La riflessione
La Lega e il decentramento che non serve al nostro Mezzogiorno
Uno dei principali problemi del progetto dell’autonomia differenziata sta nel fatto che fotografa l’esistente e blocca qualunque ipotesi di suo sviluppo autonomo
Uno dei principali problemi del progetto dell’autonomia differenziata sta nel fatto che questo progetto fotografa l’esistente, per quanto attiene alla struttura produttiva e alla specializzazione produttiva dell’economia meridionale, e blocca qualunque ipotesi di suo sviluppo autonomo. La riforma, infatti, è basata sull’assunto per il quale è la sola responsabilizzazione delle classi dirigenti del Sud che può trainarne la crescita economica, tramite un uso più efficiente della spesa pubblica. A ciò si aggiunge la ripresa dell’argomentazione, tipicamente leghista, del Mezzogiorno sussidiato.
Occorre, dunque, fare chiarezza su queste due tesi, basandosi sull’evidenza empirica e sulla letteratura economica sull’argomento.
Innanzitutto, occorre chiarire che l’esistenza di un nesso di causa-effetto significativo fra maggiore decentramento e maggiore efficienza del settore pubblico è oggetto di ricerche e sembra dipendere in modo rilevante dai singoli assetti istituzionali. Può essere qui sufficiente richiamare una ricerca dell’OCSE, del 2019, stando alla quale i miglioramenti della gestione della spesa pubblica e lo stimolo alla partecipazione democratica derivante dalla spesa delegata a livello subnazionale potrebbero addirittura accentuare le disparità regionali in contesti caratterizzati da scarsa qualità istituzionale. Ricerche empiriche recenti hanno messo in evidenza che la regionalizzazione può determinare crescita della burocrazia locale, e dunque ostacoli localizzati alla crescita, e aumento delle diseguaglianze, soprattutto per Regioni con iniziale basso livello di sviluppo. Si può considerare, inoltre, che le divergenze regionali in Italia si sono ridotte solo nel ventennio 1951-1971, a seguito dell’intervento straordinario, prima dell’istituzione delle Regioni e molto prima del federalismo fiscale e i tassi di crescita del Mezzogiorno sono stati i più alti della sua Storia (la qual cosa ha consentito la fuoriuscita da una condizione di povertà) proprio in quella fase.

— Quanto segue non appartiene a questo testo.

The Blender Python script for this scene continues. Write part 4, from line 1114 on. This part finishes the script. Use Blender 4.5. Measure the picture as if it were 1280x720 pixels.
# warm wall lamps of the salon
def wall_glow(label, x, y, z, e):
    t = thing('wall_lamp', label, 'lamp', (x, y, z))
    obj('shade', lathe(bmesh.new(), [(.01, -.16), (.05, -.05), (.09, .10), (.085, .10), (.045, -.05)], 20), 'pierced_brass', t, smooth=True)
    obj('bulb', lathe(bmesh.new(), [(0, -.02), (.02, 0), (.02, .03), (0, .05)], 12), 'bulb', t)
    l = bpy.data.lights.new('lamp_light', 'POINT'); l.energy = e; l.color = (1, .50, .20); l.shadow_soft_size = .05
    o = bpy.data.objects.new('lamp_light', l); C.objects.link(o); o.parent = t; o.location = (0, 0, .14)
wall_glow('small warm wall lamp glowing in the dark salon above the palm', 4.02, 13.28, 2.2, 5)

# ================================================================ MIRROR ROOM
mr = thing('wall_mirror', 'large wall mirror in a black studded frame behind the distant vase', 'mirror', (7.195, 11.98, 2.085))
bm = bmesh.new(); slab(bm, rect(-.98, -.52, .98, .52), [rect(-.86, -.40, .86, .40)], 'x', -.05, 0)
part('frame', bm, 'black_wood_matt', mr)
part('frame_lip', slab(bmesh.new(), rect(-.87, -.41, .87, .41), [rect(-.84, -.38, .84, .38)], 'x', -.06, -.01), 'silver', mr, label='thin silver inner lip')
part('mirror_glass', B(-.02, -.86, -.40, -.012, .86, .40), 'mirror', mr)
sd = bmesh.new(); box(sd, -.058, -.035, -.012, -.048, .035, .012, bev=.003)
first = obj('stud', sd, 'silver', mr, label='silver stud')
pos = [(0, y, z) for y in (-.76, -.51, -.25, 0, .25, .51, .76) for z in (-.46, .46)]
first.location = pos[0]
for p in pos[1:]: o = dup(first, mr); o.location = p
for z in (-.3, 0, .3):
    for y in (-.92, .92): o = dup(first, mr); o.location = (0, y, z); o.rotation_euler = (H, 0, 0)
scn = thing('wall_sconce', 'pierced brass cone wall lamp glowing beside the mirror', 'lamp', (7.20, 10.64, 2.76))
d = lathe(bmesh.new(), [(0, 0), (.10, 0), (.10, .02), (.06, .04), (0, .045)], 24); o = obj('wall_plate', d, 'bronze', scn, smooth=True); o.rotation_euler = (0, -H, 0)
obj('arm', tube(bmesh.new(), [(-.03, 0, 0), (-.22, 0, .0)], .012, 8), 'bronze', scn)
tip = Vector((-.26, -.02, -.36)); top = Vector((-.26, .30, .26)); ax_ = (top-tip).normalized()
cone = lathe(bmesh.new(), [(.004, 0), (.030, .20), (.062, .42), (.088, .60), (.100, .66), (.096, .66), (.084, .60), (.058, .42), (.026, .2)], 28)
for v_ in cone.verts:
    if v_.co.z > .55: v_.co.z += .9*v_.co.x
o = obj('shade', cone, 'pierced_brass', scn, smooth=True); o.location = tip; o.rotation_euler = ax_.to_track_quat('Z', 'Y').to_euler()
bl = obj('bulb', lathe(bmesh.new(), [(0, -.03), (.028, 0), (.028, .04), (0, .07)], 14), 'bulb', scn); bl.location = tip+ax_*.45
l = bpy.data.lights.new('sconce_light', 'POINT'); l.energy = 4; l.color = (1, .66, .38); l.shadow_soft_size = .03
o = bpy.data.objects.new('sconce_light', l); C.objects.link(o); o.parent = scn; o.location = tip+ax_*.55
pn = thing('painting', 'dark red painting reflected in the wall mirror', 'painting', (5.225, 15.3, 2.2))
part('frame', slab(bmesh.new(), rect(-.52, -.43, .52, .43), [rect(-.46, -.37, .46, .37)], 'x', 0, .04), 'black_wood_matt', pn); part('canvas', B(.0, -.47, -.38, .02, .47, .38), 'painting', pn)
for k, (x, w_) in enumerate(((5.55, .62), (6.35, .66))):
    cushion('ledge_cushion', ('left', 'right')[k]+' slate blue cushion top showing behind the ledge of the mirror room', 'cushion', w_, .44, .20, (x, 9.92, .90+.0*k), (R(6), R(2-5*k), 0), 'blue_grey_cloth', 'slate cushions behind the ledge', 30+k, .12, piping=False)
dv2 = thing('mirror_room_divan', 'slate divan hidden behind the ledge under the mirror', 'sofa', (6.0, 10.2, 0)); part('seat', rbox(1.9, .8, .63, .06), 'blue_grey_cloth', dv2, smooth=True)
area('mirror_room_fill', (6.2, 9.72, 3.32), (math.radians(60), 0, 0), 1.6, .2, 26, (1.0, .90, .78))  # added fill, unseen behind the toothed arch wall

In secondo luogo, è discutibile la convinzione che il Mezzogiorno sia – e sia stato - inondato da risorse pubbliche. Si tratta di stime che scontano un elevato grado di incertezza. L’Ufficio Parlamentare di Bilancio rileva una significativa riduzione dei trasferimenti di redistribuzione territoriale a partire dal 2001. Svimez quantifica in 30 miliardi annui la mancata attribuzione di risorse alle Regioni meridionali nell’ultimo decennio.
Si potrebbe dire, per contro, che, se il problema del Mezzogiorno risiede esclusivamente nell’inadeguatezza del suo ceto politico (la classe dirigente è un insieme più ampio, che andrebbe studiato con categorie diverse), e che ciò deriva dall’eccessiva centralizzazione delle decisioni, allora si sarebbe registrata la tendenza alla riduzione dei divari regionali a partire dalla riforma del titolo V della Costituzione; tendenza che, per contro, non si è verificata. Con ogni evidenza, si tratta di un problema di struttura e di lungo periodo. I divari regionali sono aumentati anche come effetto dell’ingresso dell’Italia nella globalizzazione e nell’Unione Monetaria Europa, in una dinamica di lungo termine che caratterizza il declino economico del Paese, misurato dall’andamento del suo tasso di crescita (e dalla modesta dinamica della produttività del lavoro), sia nella comparazione storica, sia con riferimento al confronto con i principali partner europei. La crescita dei divari regionali appare, così, il risultato di tendenze più generali (crescono in tutta Europa, come rilevato in una recente ricerca della Banca d’Italia) e, al tempo stesso, è l’effetto dell’arretramento della nostra economia – complessivamente considerata – nella competizione internazionale.
La comprensione delle dinamiche strutturali in atto appare molto importante non solo per aver chiare le ragioni del disegno dell’autonomia differenziata, ma anche per utilizzare il dibattito in corso per prospettare ipotesi di intervento nel Mezzogiorno, soprattutto per quanto attiene al potenziamento della base industriale e alle politiche per il Welfare.